Summary
In Ah Ping, the jury had been instructed that if the evidence showed the defendant "was with the one who did steal as charged" and "saw him steal without interference on [the] defendant's part to prevent it," then the defendant had the burden of proving his innocence.
Summary of this case from People v. KiddOpinion
Appeal from the County Court, Sierra County.
The facts upon which the charge recited in the opinion of the court was based were as follows:
Fellows and O'Farrell, two miners, who occupied a cabin, hired a Chinaman on a Sunday during their absence to watch their cabin, and placed him in the bushes about fifty feet from the same. The watchman saw Ah You and Ah Ping enter the cabin, and came up and found them inside putting flour and other articles of food into two sacks. Ah You took the sacks and carried them off. Ah Ping did not carry anything away, but went with Ah You. Ah You plead guilty, and was used as a witness by Ah Ping on his trial. He testified that he alone committed the offense, and that Ah Ping was innocent and was a stranger to him, whom he had accidentally met.

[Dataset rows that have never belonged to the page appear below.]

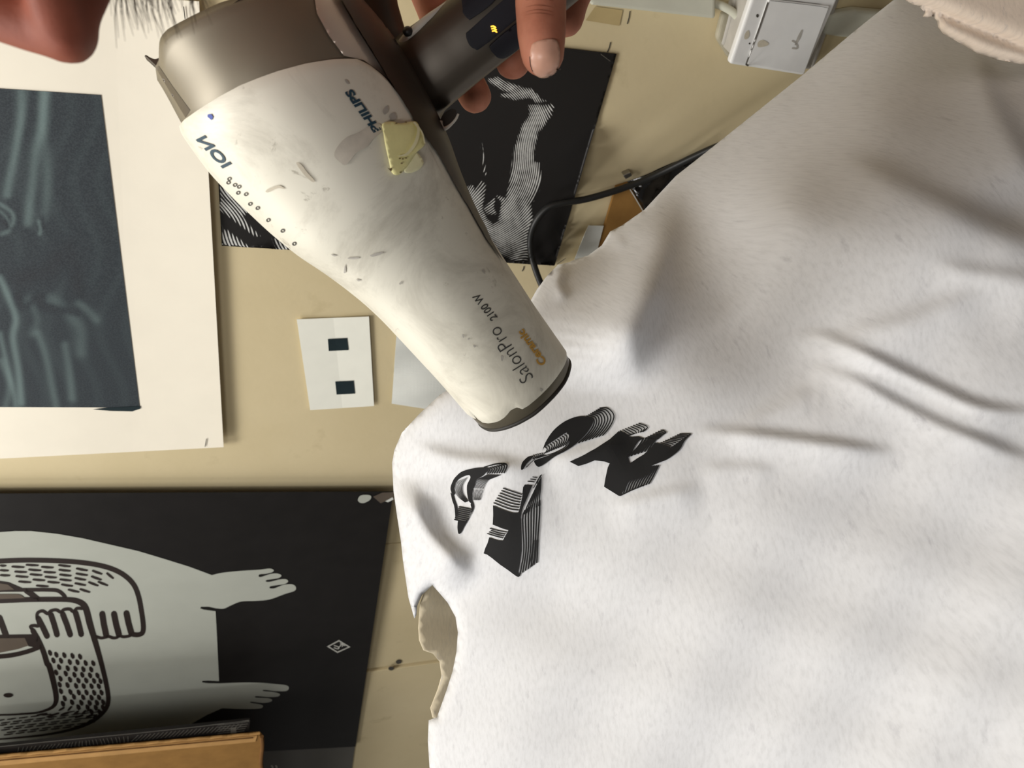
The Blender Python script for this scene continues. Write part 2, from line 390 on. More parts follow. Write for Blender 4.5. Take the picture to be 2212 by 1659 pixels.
# middle: black poster with a portrait made of wavy white lines
MQ = [(452, 18), (1332, 117), (1198, 574), (479, 531)]
mpost = sheet('line_art_poster', MQ, m_black, .002, .0006, 8, lambda u, v: .004*max(0, u-.75)**1.5*4*v)
tag(mpost, 'black poster with a face drawn in wavy white lines, behind the hair dryer', 'poster')
MPb = bvh_of(mpost)
S = [((1065, 178), 38), ((1100, 190), 45), ((1140, 205), 52), ((1160, 260), 66), ((1172, 300), 72), ((1155, 300), 80), ((1140, 340), 90), ((1135, 380), 102), ((1120, 420), 116), ((1150, 400), 115), ((1105, 460), 132), ((1140, 450), 130), ((1090, 500), 143), ((1040, 450), 148), ((1020, 420), 130), ((1030, 490), 150), ((1060, 520), 150), ((1100, 540), 155), ((1120, 510), 142), ((1080, 560), 168), ((1140, 562), 205)]
def basis(x, y, d=4):
    x = (x-1090)/150; y = (y-380)/200; return [(i, j) for i in range(d+1) for j in range(d+1-i) if i+j > 0], x, y
A = []; bb = []; ij, _, _ = basis(0, 0)
for (x, y), al in S:
    _, X, Y = basis(x, y); al = math.radians(al); n_ = np.array([-math.sin(al), math.cos(al)])/4.1
    A.append([(i*X**(i-1)*Y**j/150 if i else 0) for i, j in ij]); bb.append(n_[0]); A.append([(j*X**i*Y**(j-1)/200 if j else 0) for i, j in ij]); bb.append(n_[1])
coef = np.linalg.lstsq(np.vstack([np.array(A), np.eye(len(ij))*2e-4]), np.r_[bb, np.zeros(len(ij))], rcond=None)[0]
def phase(P):
    X = (P[:, 0]-1090)/150; Y = (P[:, 1]-380)/200
    return sum(c*X**i*Y**j for c, (i, j) in zip(coef, ij))
face = [[(1056, 172), (1075, 168), (1105, 182), (1150, 195), (1165, 212), (1178, 218), (1158, 220), (1145, 208), (1110, 215), (1082, 205), (1105, 200), (1078, 190)],
        [(1142, 228), (1170, 228), (1196, 225), (1188, 250), (1172, 272), (1160, 285), (1155, 310), (1150, 350), (1165, 352), (1168, 385), (1160, 415), (1150, 432), (1145, 440), (1150, 480), (1146, 520), (1138, 565), (1110, 560), (1080, 548), (1062, 520), (1030, 470), (1008, 430), (1010, 405), (1020, 402), (1025, 412), (1040, 392), (1048, 400), (1044, 430), (1040, 450), (1050, 470), (1064, 485), (1078, 480), (1082, 455), (1085, 435), (1092, 428), (1102, 400), (1105, 370), (1110, 330), (1120, 295), (1135, 262), (1146, 250)],
        [(1046, 450), (1068, 430), (1064, 445), (1070, 460), (1052, 462)], [(1075, 425), (1092, 428), (1088, 438)], [(1040, 310), (1044, 340), (1048, 375), (1044, 350)]]
pts = []
gx, gy = 250, 150
W_ = [np.array(p, float) for p in MQ]
for j in range(gy+1):
    for i in range(gx+1):
        u, w_ = i/gx, j/gy; pts.append((W_[0]*(1-u)+W_[1]*u)*(1-w_)+(W_[3]*(1-u)+W_[2]*u)*w_)
pts = np.array(pts); mask = np.zeros(len(pts))
def edged(P, poly): return segd(P, list(poly)+[poly[0]])
for pg in face:
    ins = inpoly(pts, pg); d = edged(pts, pg); mask = np.maximum(mask, np.where(ins, np.clip(.40+d/40, 0, .64), np.clip(.42-d/7, 0, 1)))
hole = [(1100, 395), (1118, 372), (1122, 395), (1110, 420)]
cl = np.sin(pts[:, 0]*.083+2*np.sin(pts[:, 1]*.031))*np.sin(pts[:, 1]*.067+1.5*np.sin(pts[:, 0]*.045+.7))+.6*np.sin(pts[:, 0]*.19+pts[:, 1]*.13)*np.sin(pts[:, 1]*.21-pts[:, 0]*.08)
mask = np.where(mask > .02, np.clip(mask+.17*cl, 0, .72), 0)
mask -= .25*np.exp(-(segd(pts, [(1128, 480), (1120, 440), (1122, 400)])/9)**2)+.22*np.exp(-(segd(pts, [(1125, 500), (1135, 530)])/6)**2)
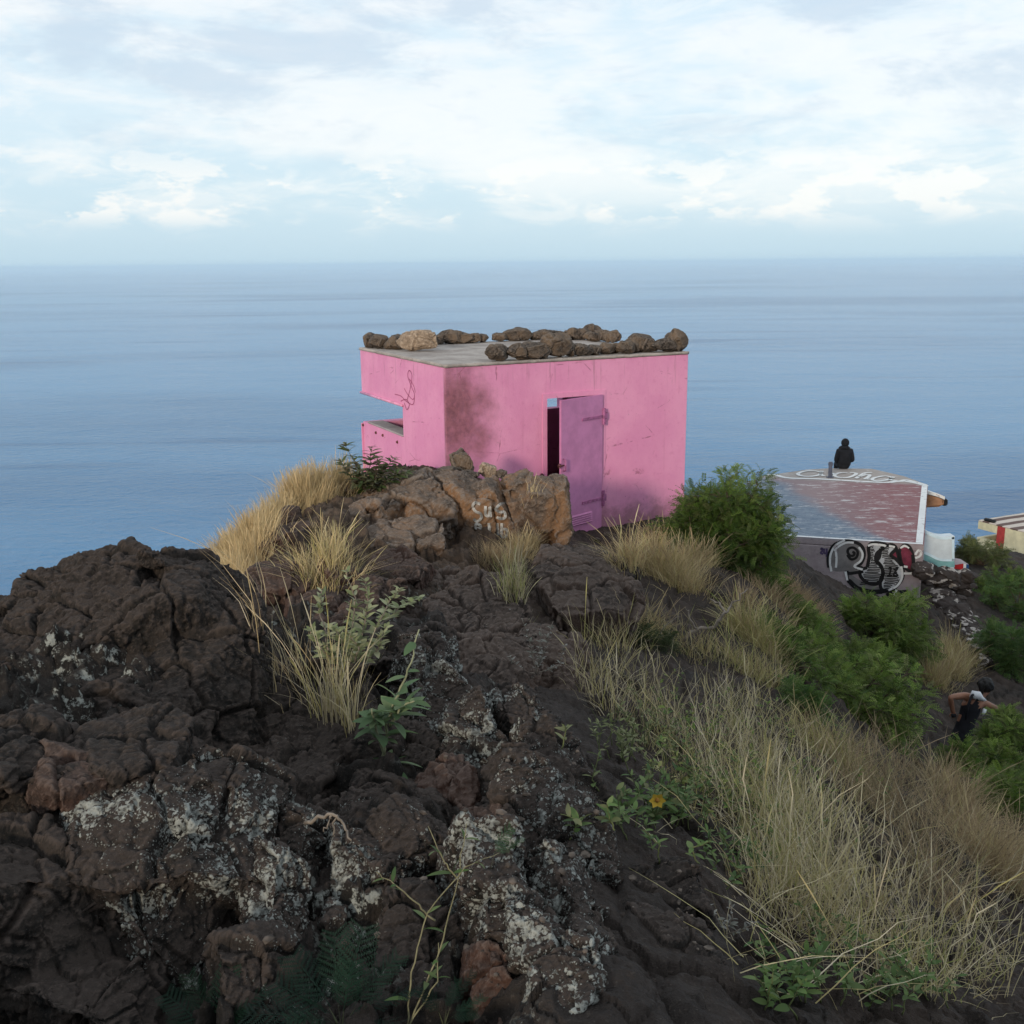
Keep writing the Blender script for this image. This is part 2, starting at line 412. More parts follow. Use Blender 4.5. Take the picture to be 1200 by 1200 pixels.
# ------------------------------------------------------------------ sky and sun
SUN_EL, SUN_AZ = 13.0, 205.0     # azimuth clockwise from +Y: behind the viewer, to the left
def build_world():
    w = bpy.data.worlds.new('World'); scene.world = w; w.use_nodes = True
    nt = w.node_tree; nt.nodes.clear()
    out = nt.nodes.new('ShaderNodeOutputWorld')
    sky = nt.nodes.new('ShaderNodeTexSky'); sky.sky_type = 'NISHITA'; sky.sun_disc = False
    sky.sun_elevation = rad(SUN_EL); sky.sun_rotation = rad(SUN_AZ); sky.altitude = 180; sky.air_density = 1.0; sky.dust_density = 1.6
    bg1 = nt.nodes.new('ShaderNodeBackground'); nt.links.new(sky.outputs[0], bg1.inputs[0]); bg1.inputs[1].default_value = 0.12
    g = nt.nodes.new('ShaderNodeTexCoord').outputs['Generated']
    def mp(sc, loc=(0, 0, 0), rot=(0, 0, 0)):
        n = nt.nodes.new('ShaderNodeMapping'); nt.links.new(g, n.inputs[0]); n.inputs['Scale'].default_value = sc
        n.inputs['Location'].default_value = loc; n.inputs['Rotation'].default_value = rot; return n.outputs[0]
    z = sepxyz(nt, g)[2]
    big = noise(nt, mp((3.2, 3.2, 11), (.3, .1, .2), (0, .05, 0)), 1.0, 8, .58, .3)
    wisp = noise(nt, mp((5, 5, 23), (2, 1, 0), (0, .03, 0)), 1.0, 7, .6, .4)
    puff = noise(nt, mp((11, 11, 26), (4.4, 1, 3.1)), 1.0, 8, .62)
    # pale blue air, layered white cloud over it, grey undersides higher up
    up = ramp(nt, z, 0.0, .16)
    sheet = mix(nt, up, (.56, .75, .88), (.72, .86, .955))
    ly = math_(nt, 'ADD', math_(nt, 'MULTIPLY', big, .62), math_(nt, 'MULTIPLY', wisp, .38))
    sheet = mix(nt, math_(nt, 'MULTIPLY', ramp(nt, ly, .43, .56), ramp(nt, z, .02, .085)), sheet, (.90, .945, .975))
    fine_ = noise(nt, mp((12, 12, 36), (1, 5, 2), (0, .04, 0)), 1.0, 7, .62, .5)
    sheet = mix(nt, math_(nt, 'MULTIPLY', math_(nt, 'MULTIPLY', ramp(nt, fine_, .47, .64), ramp(nt, z, .015, .05)), .5), sheet, (.955, .975, .985))
    gb = noise(nt, mp((5.5, 5.5, 17), (7, 3, 1.4), (0, .05, 0)), 1.0, 8, .62, .3)
    grey = math_(nt, 'MULTIPLY', ramp(nt, gb, .47, .63), ramp(nt, z, .06, .15))
    sheet = mix(nt, math_(nt, 'MULTIPLY', grey, .7), sheet, (.58, .70, .83))
    pf = math_(nt, 'MULTIPLY', ramp(nt, puff, .51, .58), math_(nt, 'MULTIPLY', ramp(nt, z, .028, .048), ramp(nt, z, .115, .07)))
    sheet = mix(nt, math_(nt, 'MULTIPLY', pf, .8), sheet, (.98, .98, .975))
    sheet = mix(nt, ramp(nt, z, .03, 0.0), sheet, (.56, .75, .87))
    bg2 = nt.nodes.new('ShaderNodeBackground'); nt.links.new(sheet, bg2.inputs[0]); bg2.inputs[1].default_value = 1.0
    mx = nt.nodes.new('ShaderNodeMixShader'); mx.inputs[0].default_value = .86
    nt.links.new(bg1.outputs[0], mx.inputs[1]); nt.links.new(bg2.outputs[0], mx.inputs[2]); nt.links.new(mx.outputs[0], out.inputs[0])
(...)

Defendant was convicted, and appealed.
COUNSEL:
Van Clief & Gear and J. M. Haven, for Appellant, referred to Wood's Dig. 329; Wheat. Am. Cr. Law, 120; Russ. on Cri. 27; 4 Black. 34; and Barb. Crim. Law, 283.
J. G. McCullough, Attorney-General, for the People, referred to Wood's Digest, 290, Sec. 255; Id. 329, Sec. 11.
JUDGES: Shafter, J.
OPINION
SHAFTER, Judge
Ah Ping, the appellant, was indicted jointly with Ah You under the act of 1864 (Stat. 1864, 104) for maliciously entering a certain dwelling-house with intent to steal certain personal property therein. The question for the jury was the alleged breaking into the house with the intent charged. The court charged, amongst other things, that " it is not necessary, to hold the defendant guilty of the offense charged against him in the indictment, that he be proved positively to have stolen something. If it be proved that he was with the one who did steal as charged in the indictment, and saw him steal without interference on defendant's part to prevent it, upon the defendant will then devolve the labor of proving himself innocent; otherwise he would be held guilty as an accessory. An accessory is an aider and abettor, and our statutes treat him as a principal, and subject to the same rules of law. An accessory is one who stands by and aids and abets and assists, or who counsels and advises the perpetration of a crime." This instruction is erroneous. The definition of the term " accessory" is correctly given (Wood's Dig. 329, Sec. 11), but it cannot be said that the facts, enumerated in the charge, would establish the guilt of the accused by legal conclusion. The appellant may have been in the house with one who was, himself, there, with felonious intent; he may have seen the latter in the act of committing a felony and have made no attempt to interfere, and still be entirely innocent. These facts, if found, would not necessarily have established the defendant's guilt, nor, what amounts to the same thing, would they have " devolved upon him the labor of proving himself innocent." If the facts, put hypothetically, were found, their effect would not be a question of law, to be passed upon by the court, but of fact, to be determined by the jury. The charge was erroneous in other particulars, but the error already remarked upon requires that the judgment should be set aside.
Judgment reversed and new trial ordered.